FRACASO DEL PARAÍSO TERRENAL
De este modo, Pérez López recuerda que en el caso de Occidente la idea era - y todavía lo es para estos ideólogos - construir un paraíso en la tierra, conseguir que la razón nos conduzca a la plenitud del conocimiento, y el ejercicio de una libertad sin trascendencia permita alcanzar ya la plenitud personal. Pronto se advirtió el "fracaso tremendo" al que esto ha llevado. Aun así, todas estas ideologías han seguido con su hoja de ruta. "Cerrarse a la transcendencia sólo se entiende, por tanto, si uno mismo se proclama dios", afirma.
La cultura woke , el consumismo, el activismo ideológico, la ideología de género, los feminismos, el relativismo moral , el hedonismo, el materialismo, el individualismo o las nuevas bioideologías - que sueñan con vencer a la muerte - son hoy corrientes hegemónicas que prentenden convencer al ser humano de que él mismo es el centro del mundo y el fin último de su existencia. Estas tendencias conducen a la exaltación de los sentidos y del orgullo, empujando a la persona a mirarse el ombligo y a perder de vista al otro. Y, más aún, le impiden alzar la mirada a lo más alto.
Los datos evidencian este fracaso. Las depresiones, los suicidios y el malestar generalizado que recogen las encuestas lo muestran. Y quienes lo están sufriendo empiezan a cuestionarse la herencia hueca que han recibido. De ahí que ahora se esté analizando profusamente a qué se debe el cambio sociológico en la sociedad española. Ante la nada que ofrece el presente hay quien mira a la generación de sus abuelos, que tenían muchos menos medios materiales, pero más esperanza. Hay un resurgir espiritual, una búsqueda del sentido de la existencia, y no solo entre las generaciones más jóvenes. Corresponde a la Iglesia encauzar esas inquietudes y dirigirlas a la verdadera fuente, sin edulcorantes y desde la verdad. Porque esta generación ya ha probado bastantes mentiras y desengaños.

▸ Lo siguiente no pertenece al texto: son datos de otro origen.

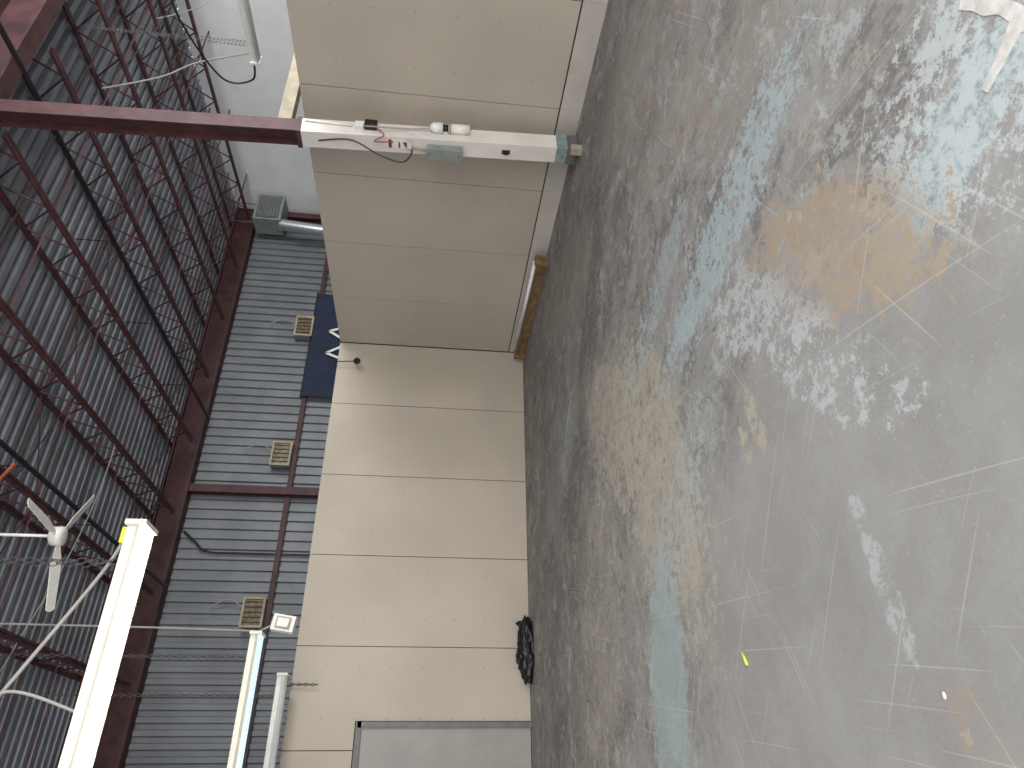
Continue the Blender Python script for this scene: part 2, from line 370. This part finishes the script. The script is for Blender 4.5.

LA EUCARISTÍA, FARO HACIA LA ETERNIDAD
Vivir para la eternidad consiste en vivir mirando al Cielo. La manera más directa y luminosa en la que los católicos pueden entrenarse en tener esta mirada es a través de la Eucaristía, el nexo constante e inagotable entre el Cielo y la Tierra. El religioso Adrien Candiard señala que para vivir la eternidad, implica un cambio de perspectiva radical: se trata de cambiar los valores y la lógica del mundo. Los valores de éxito y de triunfo, para vivir con la lógica del Reino. Y recuerda que, precisamente ser perfectos, y por eso mismo, los católicos tienen que acudir continuamente a la Santa Misa. Incapaces de vivir para la eternidad, vienen a aprender de la fuente de todo don, agrega este dominico francés. Cuando parece que la fe se desploma y que no hay esperanza, Jesús llena esta carencia con una frase que lo cambió todo para siempre: "Este es mi cuerpo que se entrega por vosotros". Desde entonces no hay acto de esperanza más grande que acudir a escuchar de nuevo esta Palabra plantada en el corazón de la desgracia, de la angustia, del absurdo. Los creyentes acuden a la Eucaristía porque Jesús sigue dándonos ahí su vida. Acudimos a recibir Su vida para vivir en ella. Porque no hay otra manera de aprender a dar la propia vida que comenzar por recibir. Las cosas de Dios funcionan así: Él sabe que si no recibimos antes de un modo sobreabundante, seremos demasiado remisos para dar. Entonces Él da, esperando que eso acabe por desbordarse de nuestras manos, de nuestros bolsillos y nos pongamos también a dar.